Whitefield has traded at a long term discount to NTA. This due to a number of factors, most likely being the relatively concentrated nature of the shareholder base (lower liquidity for large buyers), the unique industrial only strategy, lack of a share buyback and general unawareness of the company. In recent times the Industrials only strategy has under-performed the wider ASX200 due to the strong growth of resources stocks, however how long this lasts given resources cyclical nature is anyone’s guess.

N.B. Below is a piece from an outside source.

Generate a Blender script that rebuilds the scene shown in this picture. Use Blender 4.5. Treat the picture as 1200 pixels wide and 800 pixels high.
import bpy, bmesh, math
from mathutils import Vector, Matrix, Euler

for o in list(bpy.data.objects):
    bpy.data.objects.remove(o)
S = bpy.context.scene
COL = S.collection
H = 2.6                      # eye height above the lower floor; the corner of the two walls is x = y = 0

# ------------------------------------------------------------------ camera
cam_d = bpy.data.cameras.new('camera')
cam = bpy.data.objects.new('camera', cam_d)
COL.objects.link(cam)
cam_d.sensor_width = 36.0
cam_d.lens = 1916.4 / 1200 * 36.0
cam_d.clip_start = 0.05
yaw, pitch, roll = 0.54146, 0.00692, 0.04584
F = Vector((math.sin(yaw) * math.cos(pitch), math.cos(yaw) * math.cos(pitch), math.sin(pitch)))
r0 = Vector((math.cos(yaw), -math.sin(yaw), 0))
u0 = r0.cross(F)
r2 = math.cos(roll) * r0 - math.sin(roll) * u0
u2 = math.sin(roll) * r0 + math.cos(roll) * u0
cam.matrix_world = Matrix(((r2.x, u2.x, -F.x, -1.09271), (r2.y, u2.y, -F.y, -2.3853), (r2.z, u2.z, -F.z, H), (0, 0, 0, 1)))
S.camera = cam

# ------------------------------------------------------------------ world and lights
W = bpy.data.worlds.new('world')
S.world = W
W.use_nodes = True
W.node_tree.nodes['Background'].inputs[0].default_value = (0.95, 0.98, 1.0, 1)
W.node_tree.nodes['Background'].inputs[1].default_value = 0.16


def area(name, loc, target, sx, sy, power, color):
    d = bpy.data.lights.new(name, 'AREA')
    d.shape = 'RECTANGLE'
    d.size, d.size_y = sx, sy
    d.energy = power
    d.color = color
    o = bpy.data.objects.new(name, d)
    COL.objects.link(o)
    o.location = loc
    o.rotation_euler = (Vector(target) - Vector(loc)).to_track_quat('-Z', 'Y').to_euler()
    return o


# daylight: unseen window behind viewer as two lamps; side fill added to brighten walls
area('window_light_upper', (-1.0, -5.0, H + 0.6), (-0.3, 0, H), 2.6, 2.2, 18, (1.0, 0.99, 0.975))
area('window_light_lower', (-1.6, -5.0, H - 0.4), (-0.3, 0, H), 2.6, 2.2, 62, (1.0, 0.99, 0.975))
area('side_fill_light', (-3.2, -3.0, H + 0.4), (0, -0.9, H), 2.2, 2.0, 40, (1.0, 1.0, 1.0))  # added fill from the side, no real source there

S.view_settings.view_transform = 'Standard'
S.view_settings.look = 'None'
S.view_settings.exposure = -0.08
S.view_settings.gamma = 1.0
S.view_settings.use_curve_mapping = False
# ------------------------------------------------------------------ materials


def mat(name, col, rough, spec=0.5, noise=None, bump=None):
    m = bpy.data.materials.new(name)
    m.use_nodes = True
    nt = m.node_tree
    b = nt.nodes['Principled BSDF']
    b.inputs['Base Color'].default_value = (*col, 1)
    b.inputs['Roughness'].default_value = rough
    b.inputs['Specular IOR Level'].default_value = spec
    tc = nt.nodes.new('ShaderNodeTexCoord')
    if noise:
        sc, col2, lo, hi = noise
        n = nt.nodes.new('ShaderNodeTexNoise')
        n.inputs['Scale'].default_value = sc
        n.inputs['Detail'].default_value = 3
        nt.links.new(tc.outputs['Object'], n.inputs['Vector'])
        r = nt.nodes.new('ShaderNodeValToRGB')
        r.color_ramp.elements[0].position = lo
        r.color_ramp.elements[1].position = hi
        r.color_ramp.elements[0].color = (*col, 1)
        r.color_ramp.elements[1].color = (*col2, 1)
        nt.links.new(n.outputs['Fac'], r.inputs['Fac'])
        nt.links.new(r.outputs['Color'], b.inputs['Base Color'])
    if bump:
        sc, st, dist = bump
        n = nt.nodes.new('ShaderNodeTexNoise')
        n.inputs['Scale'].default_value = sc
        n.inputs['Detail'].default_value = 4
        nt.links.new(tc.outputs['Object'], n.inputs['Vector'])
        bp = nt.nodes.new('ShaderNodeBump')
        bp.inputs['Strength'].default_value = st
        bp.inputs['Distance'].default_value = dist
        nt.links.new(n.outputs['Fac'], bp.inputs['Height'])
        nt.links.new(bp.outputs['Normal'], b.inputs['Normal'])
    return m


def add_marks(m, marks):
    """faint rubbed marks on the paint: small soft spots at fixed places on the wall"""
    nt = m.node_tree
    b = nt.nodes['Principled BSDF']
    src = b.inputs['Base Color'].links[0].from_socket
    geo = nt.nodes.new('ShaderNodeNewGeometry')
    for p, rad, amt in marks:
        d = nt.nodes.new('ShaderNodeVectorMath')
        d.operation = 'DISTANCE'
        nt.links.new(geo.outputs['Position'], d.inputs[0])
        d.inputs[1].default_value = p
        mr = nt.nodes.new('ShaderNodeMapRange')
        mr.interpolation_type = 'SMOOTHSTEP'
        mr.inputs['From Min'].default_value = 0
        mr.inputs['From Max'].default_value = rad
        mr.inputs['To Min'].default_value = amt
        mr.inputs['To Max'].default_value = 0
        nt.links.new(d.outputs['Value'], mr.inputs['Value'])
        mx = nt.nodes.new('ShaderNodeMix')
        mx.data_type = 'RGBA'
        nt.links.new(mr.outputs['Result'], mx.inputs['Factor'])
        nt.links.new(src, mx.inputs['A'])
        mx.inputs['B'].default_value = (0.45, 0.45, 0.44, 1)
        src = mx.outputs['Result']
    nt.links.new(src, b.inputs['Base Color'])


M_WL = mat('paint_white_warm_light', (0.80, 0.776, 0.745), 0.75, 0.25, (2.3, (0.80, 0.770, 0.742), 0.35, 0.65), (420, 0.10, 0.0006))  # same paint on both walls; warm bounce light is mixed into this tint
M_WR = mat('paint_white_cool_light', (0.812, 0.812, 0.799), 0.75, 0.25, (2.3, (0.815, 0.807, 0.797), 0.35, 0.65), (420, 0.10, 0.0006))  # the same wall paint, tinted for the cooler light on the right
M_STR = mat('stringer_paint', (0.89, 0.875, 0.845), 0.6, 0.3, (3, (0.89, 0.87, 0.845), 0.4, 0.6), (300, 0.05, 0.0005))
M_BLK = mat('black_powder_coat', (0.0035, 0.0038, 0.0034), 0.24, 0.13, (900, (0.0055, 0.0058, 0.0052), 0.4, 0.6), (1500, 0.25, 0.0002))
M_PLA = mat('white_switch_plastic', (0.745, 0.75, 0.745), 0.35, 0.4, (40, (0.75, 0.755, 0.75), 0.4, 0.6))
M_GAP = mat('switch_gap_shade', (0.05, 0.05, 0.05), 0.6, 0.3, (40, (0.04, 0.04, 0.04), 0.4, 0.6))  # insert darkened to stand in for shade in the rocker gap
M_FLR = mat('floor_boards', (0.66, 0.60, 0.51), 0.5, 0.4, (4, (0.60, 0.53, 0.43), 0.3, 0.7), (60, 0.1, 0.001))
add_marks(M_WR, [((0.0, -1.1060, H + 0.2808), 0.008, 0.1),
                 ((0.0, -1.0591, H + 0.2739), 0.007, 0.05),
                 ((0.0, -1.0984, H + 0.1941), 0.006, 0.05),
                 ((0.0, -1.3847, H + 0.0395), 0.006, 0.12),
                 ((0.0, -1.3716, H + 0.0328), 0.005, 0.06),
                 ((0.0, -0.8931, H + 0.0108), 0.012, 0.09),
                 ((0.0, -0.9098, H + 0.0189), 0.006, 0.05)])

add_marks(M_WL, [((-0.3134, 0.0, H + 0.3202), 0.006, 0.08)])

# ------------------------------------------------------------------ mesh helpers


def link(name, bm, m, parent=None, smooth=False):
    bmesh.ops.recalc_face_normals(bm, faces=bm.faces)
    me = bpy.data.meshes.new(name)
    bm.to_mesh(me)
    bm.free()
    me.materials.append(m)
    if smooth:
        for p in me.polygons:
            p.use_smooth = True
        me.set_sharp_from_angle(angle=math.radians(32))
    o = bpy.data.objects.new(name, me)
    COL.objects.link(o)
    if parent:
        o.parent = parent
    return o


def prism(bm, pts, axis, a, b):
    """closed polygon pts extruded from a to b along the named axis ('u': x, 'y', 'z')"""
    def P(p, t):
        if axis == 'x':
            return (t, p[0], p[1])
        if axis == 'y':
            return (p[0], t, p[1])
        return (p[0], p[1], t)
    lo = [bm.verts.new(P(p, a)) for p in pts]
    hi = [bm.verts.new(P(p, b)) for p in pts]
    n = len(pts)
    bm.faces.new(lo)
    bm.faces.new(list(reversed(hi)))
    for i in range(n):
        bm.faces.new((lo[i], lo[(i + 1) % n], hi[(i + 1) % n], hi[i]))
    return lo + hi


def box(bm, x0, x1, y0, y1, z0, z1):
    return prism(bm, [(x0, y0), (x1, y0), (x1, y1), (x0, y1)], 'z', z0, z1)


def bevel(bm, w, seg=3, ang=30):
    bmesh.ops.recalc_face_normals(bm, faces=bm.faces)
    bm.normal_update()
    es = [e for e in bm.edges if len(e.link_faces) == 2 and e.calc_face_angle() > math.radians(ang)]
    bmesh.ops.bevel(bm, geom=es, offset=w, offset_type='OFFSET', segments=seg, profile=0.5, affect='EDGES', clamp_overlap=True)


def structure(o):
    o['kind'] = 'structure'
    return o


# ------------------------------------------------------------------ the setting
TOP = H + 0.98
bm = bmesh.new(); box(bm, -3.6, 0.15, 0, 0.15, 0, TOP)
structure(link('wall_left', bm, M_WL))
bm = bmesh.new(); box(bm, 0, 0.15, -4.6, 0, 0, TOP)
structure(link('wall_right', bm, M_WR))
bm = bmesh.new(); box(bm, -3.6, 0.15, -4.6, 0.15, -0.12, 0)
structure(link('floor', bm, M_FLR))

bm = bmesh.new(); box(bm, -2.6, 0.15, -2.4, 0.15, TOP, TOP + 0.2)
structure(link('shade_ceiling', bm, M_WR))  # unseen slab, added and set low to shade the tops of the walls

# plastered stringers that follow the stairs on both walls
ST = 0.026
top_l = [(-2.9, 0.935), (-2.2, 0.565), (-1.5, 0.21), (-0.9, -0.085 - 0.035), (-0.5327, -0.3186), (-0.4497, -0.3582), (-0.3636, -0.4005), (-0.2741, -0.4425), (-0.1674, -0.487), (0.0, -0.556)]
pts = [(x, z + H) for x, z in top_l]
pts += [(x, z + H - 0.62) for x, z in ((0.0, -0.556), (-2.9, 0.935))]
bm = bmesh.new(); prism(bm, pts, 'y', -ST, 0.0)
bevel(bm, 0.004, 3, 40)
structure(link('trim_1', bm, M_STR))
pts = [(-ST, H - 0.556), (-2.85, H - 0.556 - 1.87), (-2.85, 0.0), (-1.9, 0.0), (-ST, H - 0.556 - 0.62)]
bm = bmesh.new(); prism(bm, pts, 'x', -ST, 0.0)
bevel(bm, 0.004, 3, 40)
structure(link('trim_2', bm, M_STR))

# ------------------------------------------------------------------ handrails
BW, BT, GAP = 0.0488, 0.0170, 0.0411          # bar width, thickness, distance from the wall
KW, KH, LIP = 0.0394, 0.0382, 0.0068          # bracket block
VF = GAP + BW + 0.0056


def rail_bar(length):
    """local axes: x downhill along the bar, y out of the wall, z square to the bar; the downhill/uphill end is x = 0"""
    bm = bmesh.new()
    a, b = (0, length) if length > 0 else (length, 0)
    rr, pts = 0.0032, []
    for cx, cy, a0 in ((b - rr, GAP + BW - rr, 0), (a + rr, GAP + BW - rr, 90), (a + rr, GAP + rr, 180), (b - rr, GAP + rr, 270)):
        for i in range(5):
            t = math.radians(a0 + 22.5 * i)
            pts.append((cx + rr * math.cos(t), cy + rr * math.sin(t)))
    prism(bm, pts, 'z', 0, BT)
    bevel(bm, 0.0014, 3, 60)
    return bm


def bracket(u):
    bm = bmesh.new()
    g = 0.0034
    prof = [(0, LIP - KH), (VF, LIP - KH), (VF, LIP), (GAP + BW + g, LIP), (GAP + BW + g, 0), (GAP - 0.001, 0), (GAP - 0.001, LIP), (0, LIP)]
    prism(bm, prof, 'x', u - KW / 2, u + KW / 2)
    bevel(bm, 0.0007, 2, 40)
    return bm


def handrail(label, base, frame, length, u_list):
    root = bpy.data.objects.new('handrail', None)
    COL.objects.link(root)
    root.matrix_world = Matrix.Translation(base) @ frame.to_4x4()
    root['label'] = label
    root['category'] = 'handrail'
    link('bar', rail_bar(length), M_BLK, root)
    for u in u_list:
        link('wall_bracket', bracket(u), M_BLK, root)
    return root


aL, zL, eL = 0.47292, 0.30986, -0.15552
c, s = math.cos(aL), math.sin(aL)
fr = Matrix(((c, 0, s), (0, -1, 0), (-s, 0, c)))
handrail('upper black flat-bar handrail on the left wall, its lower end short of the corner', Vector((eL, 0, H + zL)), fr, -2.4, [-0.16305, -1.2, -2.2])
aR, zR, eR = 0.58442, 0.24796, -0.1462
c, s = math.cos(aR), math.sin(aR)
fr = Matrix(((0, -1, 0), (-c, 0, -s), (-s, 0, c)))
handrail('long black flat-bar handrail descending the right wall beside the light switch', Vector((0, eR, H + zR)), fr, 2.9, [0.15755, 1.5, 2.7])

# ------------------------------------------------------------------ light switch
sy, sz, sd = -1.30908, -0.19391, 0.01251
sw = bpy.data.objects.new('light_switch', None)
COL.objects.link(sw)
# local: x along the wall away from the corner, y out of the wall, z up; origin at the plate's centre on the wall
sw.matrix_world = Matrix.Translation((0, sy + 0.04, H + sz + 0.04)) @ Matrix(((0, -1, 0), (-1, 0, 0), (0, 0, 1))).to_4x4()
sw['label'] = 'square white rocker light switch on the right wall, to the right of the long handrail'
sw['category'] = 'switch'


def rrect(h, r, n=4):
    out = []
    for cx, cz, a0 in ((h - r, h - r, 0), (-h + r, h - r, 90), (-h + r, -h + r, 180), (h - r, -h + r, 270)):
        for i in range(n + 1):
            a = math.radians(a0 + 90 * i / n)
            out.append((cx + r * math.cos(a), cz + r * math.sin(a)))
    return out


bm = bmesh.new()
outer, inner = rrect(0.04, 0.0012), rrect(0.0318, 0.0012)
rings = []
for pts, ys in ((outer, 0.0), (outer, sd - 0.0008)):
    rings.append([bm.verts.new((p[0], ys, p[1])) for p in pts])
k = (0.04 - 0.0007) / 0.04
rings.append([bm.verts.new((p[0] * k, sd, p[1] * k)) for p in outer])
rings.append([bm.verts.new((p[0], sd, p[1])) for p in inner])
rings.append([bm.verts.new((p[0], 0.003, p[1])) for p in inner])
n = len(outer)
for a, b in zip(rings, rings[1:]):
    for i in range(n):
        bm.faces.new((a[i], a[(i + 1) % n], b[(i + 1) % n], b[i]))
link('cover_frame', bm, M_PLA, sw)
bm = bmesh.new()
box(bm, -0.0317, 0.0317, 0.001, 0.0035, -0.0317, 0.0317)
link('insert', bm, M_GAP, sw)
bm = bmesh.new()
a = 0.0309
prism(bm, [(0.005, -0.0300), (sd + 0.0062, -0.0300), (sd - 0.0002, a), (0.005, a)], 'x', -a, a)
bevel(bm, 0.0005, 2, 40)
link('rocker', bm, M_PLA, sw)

ASX Dividend Aristocrat Analysis

Overall Whitefield presents an attractive option for investors who are looking for long-term dividend income and growth with a conservative strategy of Industrials only. The management of Whitefield have demonstrated that they can effectively manage the capital to periodically increase dividends and increase the value of the underlying the portfolio. Although Whitefield is owned and run by one family, we see this as a positive, as management have vested interests in seeing the company run well. Given the strong recent run-up in resource stocks, the fund has under-performed the wider ASX200 index, however has kept up with the ASX200 Industrials only index. This has led to a widening of the discount to NTA of Whitefield currently sitting at around 10%. This could represent a good entry point as the performance of the Industrials index and wider ASX200 index will ‘flip around’ at some point in the future, leading to an increased popularity of industrial investment strategies and (theoretically) a narrowing of the NTA discount. Of course when this happens is a ‘million dollar’ question.

For investors who have a long time frame, enjoy getting fully franked dividends and believe in the overall value of excluding resources from your investment portfolio then Whitefield limited presents a good option, especially at the current discount to NTA.

 

This information is for educational purposes only and to be taken as personal financial advice.